=== Exercise instructions ===
Reproduce each line of the material exactly, minus any picture.

=== Dataset content ===

## begin

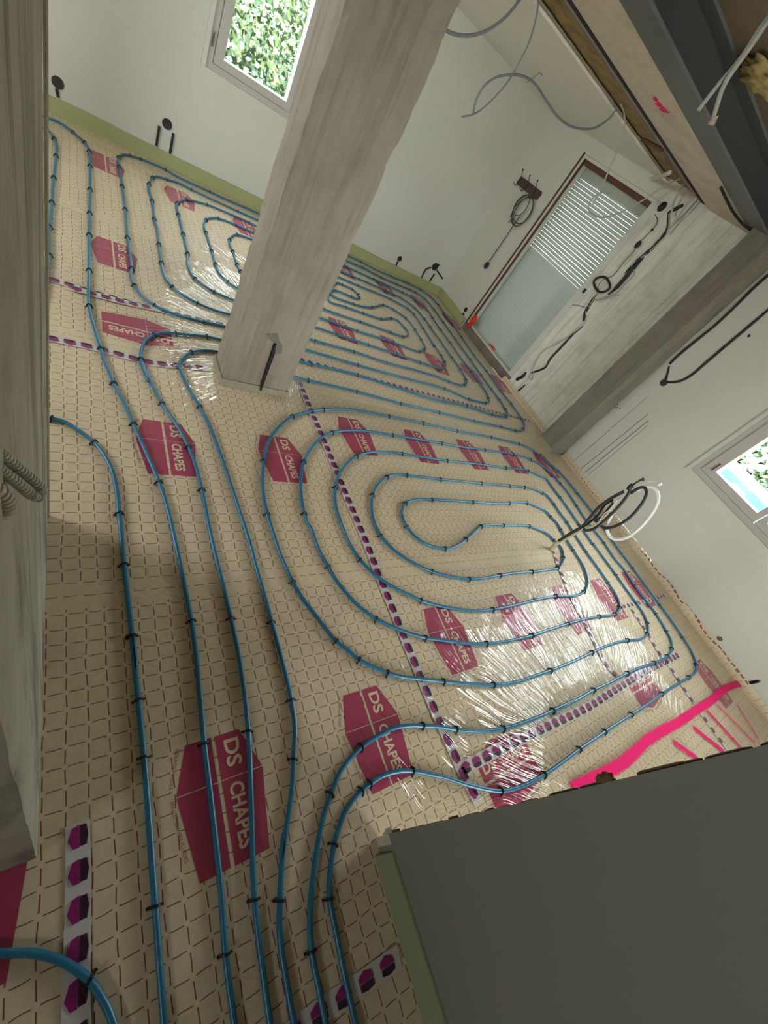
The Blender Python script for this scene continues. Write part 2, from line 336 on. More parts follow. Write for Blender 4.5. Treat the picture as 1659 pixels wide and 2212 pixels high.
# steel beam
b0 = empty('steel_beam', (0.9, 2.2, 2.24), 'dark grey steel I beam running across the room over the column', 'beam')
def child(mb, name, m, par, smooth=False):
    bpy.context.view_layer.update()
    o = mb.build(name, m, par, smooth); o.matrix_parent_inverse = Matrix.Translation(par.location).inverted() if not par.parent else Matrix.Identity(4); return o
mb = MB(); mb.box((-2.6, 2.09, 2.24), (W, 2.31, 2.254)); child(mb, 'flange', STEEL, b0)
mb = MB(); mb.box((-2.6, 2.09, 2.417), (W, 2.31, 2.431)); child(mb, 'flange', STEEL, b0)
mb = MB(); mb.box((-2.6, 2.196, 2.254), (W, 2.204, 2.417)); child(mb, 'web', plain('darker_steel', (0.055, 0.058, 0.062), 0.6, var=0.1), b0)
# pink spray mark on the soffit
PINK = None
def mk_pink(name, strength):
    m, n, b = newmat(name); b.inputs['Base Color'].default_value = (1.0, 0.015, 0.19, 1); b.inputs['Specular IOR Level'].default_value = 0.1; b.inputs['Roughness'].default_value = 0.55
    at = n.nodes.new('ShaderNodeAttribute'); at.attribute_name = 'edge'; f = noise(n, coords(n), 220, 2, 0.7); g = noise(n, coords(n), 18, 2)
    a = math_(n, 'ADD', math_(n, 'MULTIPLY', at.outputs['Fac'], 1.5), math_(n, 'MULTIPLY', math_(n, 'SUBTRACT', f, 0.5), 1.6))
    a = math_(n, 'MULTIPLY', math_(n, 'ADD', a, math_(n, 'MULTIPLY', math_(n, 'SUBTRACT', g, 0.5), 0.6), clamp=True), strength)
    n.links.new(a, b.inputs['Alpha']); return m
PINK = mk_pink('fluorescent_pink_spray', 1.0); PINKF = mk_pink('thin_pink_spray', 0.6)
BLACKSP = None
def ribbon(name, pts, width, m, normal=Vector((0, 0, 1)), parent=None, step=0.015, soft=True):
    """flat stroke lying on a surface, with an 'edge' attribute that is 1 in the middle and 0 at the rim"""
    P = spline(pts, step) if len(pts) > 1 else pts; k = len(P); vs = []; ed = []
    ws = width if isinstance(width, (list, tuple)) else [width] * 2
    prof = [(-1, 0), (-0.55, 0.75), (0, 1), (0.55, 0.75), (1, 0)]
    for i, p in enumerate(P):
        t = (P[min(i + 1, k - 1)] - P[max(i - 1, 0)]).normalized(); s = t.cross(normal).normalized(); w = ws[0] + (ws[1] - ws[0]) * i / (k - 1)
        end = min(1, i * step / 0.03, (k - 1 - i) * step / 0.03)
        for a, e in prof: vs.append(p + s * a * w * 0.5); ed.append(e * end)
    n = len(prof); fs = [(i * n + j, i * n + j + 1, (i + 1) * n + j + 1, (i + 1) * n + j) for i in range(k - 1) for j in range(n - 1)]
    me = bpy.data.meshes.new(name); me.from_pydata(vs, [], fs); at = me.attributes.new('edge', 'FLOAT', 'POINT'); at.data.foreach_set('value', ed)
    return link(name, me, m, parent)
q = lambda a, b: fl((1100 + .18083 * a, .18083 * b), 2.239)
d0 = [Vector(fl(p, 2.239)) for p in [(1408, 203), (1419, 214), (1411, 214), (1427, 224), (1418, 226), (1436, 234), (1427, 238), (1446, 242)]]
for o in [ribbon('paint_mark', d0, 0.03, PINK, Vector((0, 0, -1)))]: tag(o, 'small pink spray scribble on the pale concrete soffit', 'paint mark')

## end

=== The output ===
The Blender Python script for this scene continues. Write part 2, from line 336 on. More parts follow. Write for Blender 4.5. Treat the picture as 1659 pixels wide and 2212 pixels high.
# steel beam
b0 = empty('steel_beam', (0.9, 2.2, 2.24), 'dark grey steel I beam running across the room over the column', 'beam')
def child(mb, name, m, par, smooth=False):
    bpy.context.view_layer.update()
    o = mb.build(name, m, par, smooth); o.matrix_parent_inverse = Matrix.Translation(par.location).inverted() if not par.parent else Matrix.Identity(4); return o
mb = MB(); mb.box((-2.6, 2.09, 2.24), (W, 2.31, 2.254)); child(mb, 'flange', STEEL, b0)
mb = MB(); mb.box((-2.6, 2.09, 2.417), (W, 2.31, 2.431)); child(mb, 'flange', STEEL, b0)
mb = MB(); mb.box((-2.6, 2.196, 2.254), (W, 2.204, 2.417)); child(mb, 'web', plain('darker_steel', (0.055, 0.058, 0.062), 0.6, var=0.1), b0)
# pink spray mark on the soffit
PINK = None
def mk_pink(name, strength):
    m, n, b = newmat(name); b.inputs['Base Color'].default_value = (1.0, 0.015, 0.19, 1); b.inputs['Specular IOR Level'].default_value = 0.1; b.inputs['Roughness'].default_value = 0.55
    at = n.nodes.new('ShaderNodeAttribute'); at.attribute_name = 'edge'; f = noise(n, coords(n), 220, 2, 0.7); g = noise(n, coords(n), 18, 2)
    a = math_(n, 'ADD', math_(n, 'MULTIPLY', at.outputs['Fac'], 1.5), math_(n, 'MULTIPLY', math_(n, 'SUBTRACT', f, 0.5), 1.6))
    a = math_(n, 'MULTIPLY', math_(n, 'ADD', a, math_(n, 'MULTIPLY', math_(n, 'SUBTRACT', g, 0.5), 0.6), clamp=True), strength)
    n.links.new(a, b.inputs['Alpha']); return m
PINK = mk_pink('fluorescent_pink_spray', 1.0); PINKF = mk_pink('thin_pink_spray', 0.6)
BLACKSP = None
def ribbon(name, pts, width, m, normal=Vector((0, 0, 1)), parent=None, step=0.015, soft=True):
    """flat stroke lying on a surface, with an 'edge' attribute that is 1 in the middle and 0 at the rim"""
    P = spline(pts, step) if len(pts) > 1 else pts; k = len(P); vs = []; ed = []
    ws = width if isinstance(width, (list, tuple)) else [width] * 2
    prof = [(-1, 0), (-0.55, 0.75), (0, 1), (0.55, 0.75), (1, 0)]
    for i, p in enumerate(P):
        t = (P[min(i + 1, k - 1)] - P[max(i - 1, 0)]).normalized(); s = t.cross(normal).normalized(); w = ws[0] + (ws[1] - ws[0]) * i / (k - 1)
        end = min(1, i * step / 0.03, (k - 1 - i) * step / 0.03)
        for a, e in prof: vs.append(p + s * a * w * 0.5); ed.append(e * end)
    n = len(prof); fs = [(i * n + j, i * n + j + 1, (i + 1) * n + j + 1, (i + 1) * n + j) for i in range(k - 1) for j in range(n - 1)]
    me = bpy.data.meshes.new(name); me.from_pydata(vs, [], fs); at = me.attributes.new('edge', 'FLOAT', 'POINT'); at.data.foreach_set('value', ed)
    return link(name, me, m, parent)
q = lambda a, b: fl((1100 + .18083 * a, .18083 * b), 2.239)
d0 = [Vector(fl(p, 2.239)) for p in [(1408, 203), (1419, 214), (1411, 214), (1427, 224), (1418, 226), (1436, 234), (1427, 238), (1446, 242)]]
for o in [ribbon('paint_mark', d0, 0.03, PINK, Vector((0, 0, -1)))]: tag(o, 'small pink spray scribble on the pale concrete soffit', 'paint mark')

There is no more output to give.